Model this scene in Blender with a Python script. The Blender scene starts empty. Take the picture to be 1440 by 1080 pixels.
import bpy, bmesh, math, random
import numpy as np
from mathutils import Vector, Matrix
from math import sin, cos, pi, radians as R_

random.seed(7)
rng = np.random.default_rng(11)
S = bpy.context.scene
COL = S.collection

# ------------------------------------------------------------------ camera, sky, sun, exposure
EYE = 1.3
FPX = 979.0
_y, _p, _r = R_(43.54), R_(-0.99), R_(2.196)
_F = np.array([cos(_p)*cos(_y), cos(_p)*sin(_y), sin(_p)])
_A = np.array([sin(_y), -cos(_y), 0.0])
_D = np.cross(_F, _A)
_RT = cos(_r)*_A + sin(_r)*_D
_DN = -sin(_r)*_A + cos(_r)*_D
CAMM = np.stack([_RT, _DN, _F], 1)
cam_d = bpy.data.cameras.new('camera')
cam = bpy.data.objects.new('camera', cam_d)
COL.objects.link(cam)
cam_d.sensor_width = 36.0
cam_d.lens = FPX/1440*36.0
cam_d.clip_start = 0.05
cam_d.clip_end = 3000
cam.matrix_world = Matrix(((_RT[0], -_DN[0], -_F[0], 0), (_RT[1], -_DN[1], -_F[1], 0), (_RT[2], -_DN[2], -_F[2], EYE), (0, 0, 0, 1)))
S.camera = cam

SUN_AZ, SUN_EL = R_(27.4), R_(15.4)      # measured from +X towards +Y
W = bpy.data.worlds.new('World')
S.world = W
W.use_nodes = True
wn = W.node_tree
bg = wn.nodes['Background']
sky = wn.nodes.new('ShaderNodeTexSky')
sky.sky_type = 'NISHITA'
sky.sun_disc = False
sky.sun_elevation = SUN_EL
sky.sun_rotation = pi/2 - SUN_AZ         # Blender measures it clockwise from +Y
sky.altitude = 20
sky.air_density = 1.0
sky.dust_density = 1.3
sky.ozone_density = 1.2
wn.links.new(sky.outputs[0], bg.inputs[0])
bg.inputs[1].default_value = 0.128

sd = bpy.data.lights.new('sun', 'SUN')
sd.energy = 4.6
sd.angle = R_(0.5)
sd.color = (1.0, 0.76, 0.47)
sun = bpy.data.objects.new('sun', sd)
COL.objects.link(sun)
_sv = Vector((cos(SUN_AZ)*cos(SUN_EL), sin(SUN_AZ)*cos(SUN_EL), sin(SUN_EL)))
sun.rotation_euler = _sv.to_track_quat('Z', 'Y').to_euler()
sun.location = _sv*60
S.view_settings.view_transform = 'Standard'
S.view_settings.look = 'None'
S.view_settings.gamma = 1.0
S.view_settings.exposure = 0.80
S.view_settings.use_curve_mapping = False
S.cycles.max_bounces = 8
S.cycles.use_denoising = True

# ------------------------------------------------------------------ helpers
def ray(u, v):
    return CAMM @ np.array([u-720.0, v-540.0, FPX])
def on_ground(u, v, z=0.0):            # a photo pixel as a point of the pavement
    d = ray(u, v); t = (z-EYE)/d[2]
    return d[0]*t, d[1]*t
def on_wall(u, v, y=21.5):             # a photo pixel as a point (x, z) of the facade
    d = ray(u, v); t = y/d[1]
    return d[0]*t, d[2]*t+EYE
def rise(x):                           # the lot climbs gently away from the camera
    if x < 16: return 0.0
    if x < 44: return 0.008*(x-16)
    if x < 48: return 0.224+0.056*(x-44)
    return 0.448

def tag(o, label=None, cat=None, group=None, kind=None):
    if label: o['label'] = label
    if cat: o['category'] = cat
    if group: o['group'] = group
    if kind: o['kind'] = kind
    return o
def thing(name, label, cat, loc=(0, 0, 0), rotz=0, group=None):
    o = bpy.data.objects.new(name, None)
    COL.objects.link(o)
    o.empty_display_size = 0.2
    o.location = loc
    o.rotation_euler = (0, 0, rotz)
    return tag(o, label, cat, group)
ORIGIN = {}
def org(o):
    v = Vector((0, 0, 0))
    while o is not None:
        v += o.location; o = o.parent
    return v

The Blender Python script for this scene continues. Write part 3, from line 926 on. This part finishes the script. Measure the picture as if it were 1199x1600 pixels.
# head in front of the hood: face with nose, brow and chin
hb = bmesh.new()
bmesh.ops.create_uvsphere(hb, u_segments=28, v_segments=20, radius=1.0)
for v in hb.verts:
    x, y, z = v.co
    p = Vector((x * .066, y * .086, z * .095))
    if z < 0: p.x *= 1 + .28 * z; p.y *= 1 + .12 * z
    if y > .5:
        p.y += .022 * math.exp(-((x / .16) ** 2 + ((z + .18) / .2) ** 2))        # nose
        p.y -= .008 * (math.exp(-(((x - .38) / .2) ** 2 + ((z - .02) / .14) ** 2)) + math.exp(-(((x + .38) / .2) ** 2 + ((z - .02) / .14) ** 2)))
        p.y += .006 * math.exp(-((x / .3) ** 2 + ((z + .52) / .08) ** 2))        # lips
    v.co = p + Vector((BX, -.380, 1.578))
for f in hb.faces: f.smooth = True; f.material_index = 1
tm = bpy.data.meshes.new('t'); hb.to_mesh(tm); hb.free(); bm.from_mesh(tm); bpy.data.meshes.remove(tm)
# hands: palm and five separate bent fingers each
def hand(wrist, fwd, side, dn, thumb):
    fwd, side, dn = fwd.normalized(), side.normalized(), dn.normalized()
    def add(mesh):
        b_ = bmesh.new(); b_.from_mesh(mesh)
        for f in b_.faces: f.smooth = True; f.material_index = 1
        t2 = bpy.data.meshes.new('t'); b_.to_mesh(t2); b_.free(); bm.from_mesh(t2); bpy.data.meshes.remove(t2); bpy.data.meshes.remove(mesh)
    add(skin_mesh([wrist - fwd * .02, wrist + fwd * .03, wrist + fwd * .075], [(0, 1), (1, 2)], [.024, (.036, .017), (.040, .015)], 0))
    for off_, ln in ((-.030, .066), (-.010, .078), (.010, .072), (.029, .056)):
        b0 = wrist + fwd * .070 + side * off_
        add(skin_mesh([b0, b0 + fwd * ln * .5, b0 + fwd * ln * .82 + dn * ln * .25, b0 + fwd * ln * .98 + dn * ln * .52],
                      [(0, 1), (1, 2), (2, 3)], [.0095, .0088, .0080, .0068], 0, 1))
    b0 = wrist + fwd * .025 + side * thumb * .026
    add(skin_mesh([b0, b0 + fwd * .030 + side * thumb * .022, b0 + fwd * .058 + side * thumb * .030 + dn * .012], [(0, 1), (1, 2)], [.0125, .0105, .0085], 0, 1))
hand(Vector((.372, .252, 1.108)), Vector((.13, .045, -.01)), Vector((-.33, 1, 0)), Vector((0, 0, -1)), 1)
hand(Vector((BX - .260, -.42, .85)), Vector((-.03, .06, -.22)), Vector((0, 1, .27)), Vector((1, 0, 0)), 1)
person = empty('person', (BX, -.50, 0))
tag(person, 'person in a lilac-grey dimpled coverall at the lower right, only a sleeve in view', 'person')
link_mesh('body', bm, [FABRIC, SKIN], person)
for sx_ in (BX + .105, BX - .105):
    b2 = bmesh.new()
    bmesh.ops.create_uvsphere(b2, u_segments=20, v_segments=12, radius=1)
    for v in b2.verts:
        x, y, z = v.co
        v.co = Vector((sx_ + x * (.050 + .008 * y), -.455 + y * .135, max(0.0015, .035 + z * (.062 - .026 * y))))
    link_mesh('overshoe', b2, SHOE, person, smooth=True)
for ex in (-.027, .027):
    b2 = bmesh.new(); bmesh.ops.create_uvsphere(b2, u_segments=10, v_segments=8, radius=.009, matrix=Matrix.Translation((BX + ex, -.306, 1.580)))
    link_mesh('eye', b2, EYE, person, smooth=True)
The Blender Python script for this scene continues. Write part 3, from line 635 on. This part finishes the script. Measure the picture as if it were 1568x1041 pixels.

• [What you will do]
Each entry above is to be printed again exactly.

• [Completed exercise]
Model this scene in Blender with a Python script. The Blender scene starts empty. Take the picture to be 1440 by 1080 pixels.
import bpy, bmesh, math, random
import numpy as np
from mathutils import Vector, Matrix
from math import sin, cos, pi, radians as R_

random.seed(7)
rng = np.random.default_rng(11)
S = bpy.context.scene
COL = S.collection

# ------------------------------------------------------------------ camera, sky, sun, exposure
EYE = 1.3
FPX = 979.0
_y, _p, _r = R_(43.54), R_(-0.99), R_(2.196)
_F = np.array([cos(_p)*cos(_y), cos(_p)*sin(_y), sin(_p)])
_A = np.array([sin(_y), -cos(_y), 0.0])
_D = np.cross(_F, _A)
_RT = cos(_r)*_A + sin(_r)*_D
_DN = -sin(_r)*_A + cos(_r)*_D
CAMM = np.stack([_RT, _DN, _F], 1)
cam_d = bpy.data.cameras.new('camera')
cam = bpy.data.objects.new('camera', cam_d)
COL.objects.link(cam)
cam_d.sensor_width = 36.0
cam_d.lens = FPX/1440*36.0
cam_d.clip_start = 0.05
cam_d.clip_end = 3000
cam.matrix_world = Matrix(((_RT[0], -_DN[0], -_F[0], 0), (_RT[1], -_DN[1], -_F[1], 0), (_RT[2], -_DN[2], -_F[2], EYE), (0, 0, 0, 1)))
S.camera = cam

SUN_AZ, SUN_EL = R_(27.4), R_(15.4)      # measured from +X towards +Y
W = bpy.data.worlds.new('World')
S.world = W
W.use_nodes = True
wn = W.node_tree
bg = wn.nodes['Background']
sky = wn.nodes.new('ShaderNodeTexSky')
sky.sky_type = 'NISHITA'
sky.sun_disc = False
sky.sun_elevation = SUN_EL
sky.sun_rotation = pi/2 - SUN_AZ         # Blender measures it clockwise from +Y
sky.altitude = 20
sky.air_density = 1.0
sky.dust_density = 1.3
sky.ozone_density = 1.2
wn.links.new(sky.outputs[0], bg.inputs[0])
bg.inputs[1].default_value = 0.128

sd = bpy.data.lights.new('sun', 'SUN')
sd.energy = 4.6
sd.angle = R_(0.5)
sd.color = (1.0, 0.76, 0.47)
sun = bpy.data.objects.new('sun', sd)
COL.objects.link(sun)
_sv = Vector((cos(SUN_AZ)*cos(SUN_EL), sin(SUN_AZ)*cos(SUN_EL), sin(SUN_EL)))
sun.rotation_euler = _sv.to_track_quat('Z', 'Y').to_euler()
sun.location = _sv*60
S.view_settings.view_transform = 'Standard'
S.view_settings.look = 'None'
S.view_settings.gamma = 1.0
S.view_settings.exposure = 0.80
S.view_settings.use_curve_mapping = False
S.cycles.max_bounces = 8
S.cycles.use_denoising = True

# ------------------------------------------------------------------ helpers
def ray(u, v):
    return CAMM @ np.array([u-720.0, v-540.0, FPX])
def on_ground(u, v, z=0.0):            # a photo pixel as a point of the pavement
    d = ray(u, v); t = (z-EYE)/d[2]
    return d[0]*t, d[1]*t
def on_wall(u, v, y=21.5):             # a photo pixel as a point (x, z) of the facade
    d = ray(u, v); t = y/d[1]
    return d[0]*t, d[2]*t+EYE
def rise(x):                           # the lot climbs gently away from the camera
    if x < 16: return 0.0
    if x < 44: return 0.008*(x-16)
    if x < 48: return 0.224+0.056*(x-44)
    return 0.448

def tag(o, label=None, cat=None, group=None, kind=None):
    if label: o['label'] = label
    if cat: o['category'] = cat
    if group: o['group'] = group
    if kind: o['kind'] = kind
    return o
def thing(name, label, cat, loc=(0, 0, 0), rotz=0, group=None):
    o = bpy.data.objects.new(name, None)
    COL.objects.link(o)
    o.empty_display_size = 0.2
    o.location = loc
    o.rotation_euler = (0, 0, rotz)
    return tag(o, label, cat, group)
ORIGIN = {}
def org(o):
    v = Vector((0, 0, 0))
    while o is not None:
        v += o.location; o = o.parent
    return v

The Blender Python script for this scene continues. Write part 3, from line 926 on. This part finishes the script. Measure the picture as if it were 1199x1600 pixels.
# head in front of the hood: face with nose, brow and chin
hb = bmesh.new()
bmesh.ops.create_uvsphere(hb, u_segments=28, v_segments=20, radius=1.0)
for v in hb.verts:
    x, y, z = v.co
    p = Vector((x * .066, y * .086, z * .095))
    if z < 0: p.x *= 1 + .28 * z; p.y *= 1 + .12 * z
    if y > .5:
        p.y += .022 * math.exp(-((x / .16) ** 2 + ((z + .18) / .2) ** 2))        # nose
        p.y -= .008 * (math.exp(-(((x - .38) / .2) ** 2 + ((z - .02) / .14) ** 2)) + math.exp(-(((x + .38) / .2) ** 2 + ((z - .02) / .14) ** 2)))
        p.y += .006 * math.exp(-((x / .3) ** 2 + ((z + .52) / .08) ** 2))        # lips
    v.co = p + Vector((BX, -.380, 1.578))
for f in hb.faces: f.smooth = True; f.material_index = 1
tm = bpy.data.meshes.new('t'); hb.to_mesh(tm); hb.free(); bm.from_mesh(tm); bpy.data.meshes.remove(tm)
# hands: palm and five separate bent fingers each
def hand(wrist, fwd, side, dn, thumb):
    fwd, side, dn = fwd.normalized(), side.normalized(), dn.normalized()
    def add(mesh):
        b_ = bmesh.new(); b_.from_mesh(mesh)
        for f in b_.faces: f.smooth = True; f.material_index = 1
        t2 = bpy.data.meshes.new('t'); b_.to_mesh(t2); b_.free(); bm.from_mesh(t2); bpy.data.meshes.remove(t2); bpy.data.meshes.remove(mesh)
    add(skin_mesh([wrist - fwd * .02, wrist + fwd * .03, wrist + fwd * .075], [(0, 1), (1, 2)], [.024, (.036, .017), (.040, .015)], 0))
    for off_, ln in ((-.030, .066), (-.010, .078), (.010, .072), (.029, .056)):
        b0 = wrist + fwd * .070 + side * off_
        add(skin_mesh([b0, b0 + fwd * ln * .5, b0 + fwd * ln * .82 + dn * ln * .25, b0 + fwd * ln * .98 + dn * ln * .52],
                      [(0, 1), (1, 2), (2, 3)], [.0095, .0088, .0080, .0068], 0, 1))
    b0 = wrist + fwd * .025 + side * thumb * .026
    add(skin_mesh([b0, b0 + fwd * .030 + side * thumb * .022, b0 + fwd * .058 + side * thumb * .030 + dn * .012], [(0, 1), (1, 2)], [.0125, .0105, .0085], 0, 1))
hand(Vector((.372, .252, 1.108)), Vector((.13, .045, -.01)), Vector((-.33, 1, 0)), Vector((0, 0, -1)), 1)
hand(Vector((BX - .260, -.42, .85)), Vector((-.03, .06, -.22)), Vector((0, 1, .27)), Vector((1, 0, 0)), 1)
person = empty('person', (BX, -.50, 0))
tag(person, 'person in a lilac-grey dimpled coverall at the lower right, only a sleeve in view', 'person')
link_mesh('body', bm, [FABRIC, SKIN], person)
for sx_ in (BX + .105, BX - .105):
    b2 = bmesh.new()
    bmesh.ops.create_uvsphere(b2, u_segments=20, v_segments=12, radius=1)
    for v in b2.verts:
        x, y, z = v.co
        v.co = Vector((sx_ + x * (.050 + .008 * y), -.455 + y * .135, max(0.0015, .035 + z * (.062 - .026 * y))))
    link_mesh('overshoe', b2, SHOE, person, smooth=True)
for ex in (-.027, .027):
    b2 = bmesh.new(); bmesh.ops.create_uvsphere(b2, u_segments=10, v_segments=8, radius=.009, matrix=Matrix.Translation((BX + ex, -.306, 1.580)))
    link_mesh('eye', b2, EYE, person, smooth=True)
The Blender Python script for this scene continues. Write part 3, from line 635 on. This part finishes the script. Measure the picture as if it were 1568x1041 pixels.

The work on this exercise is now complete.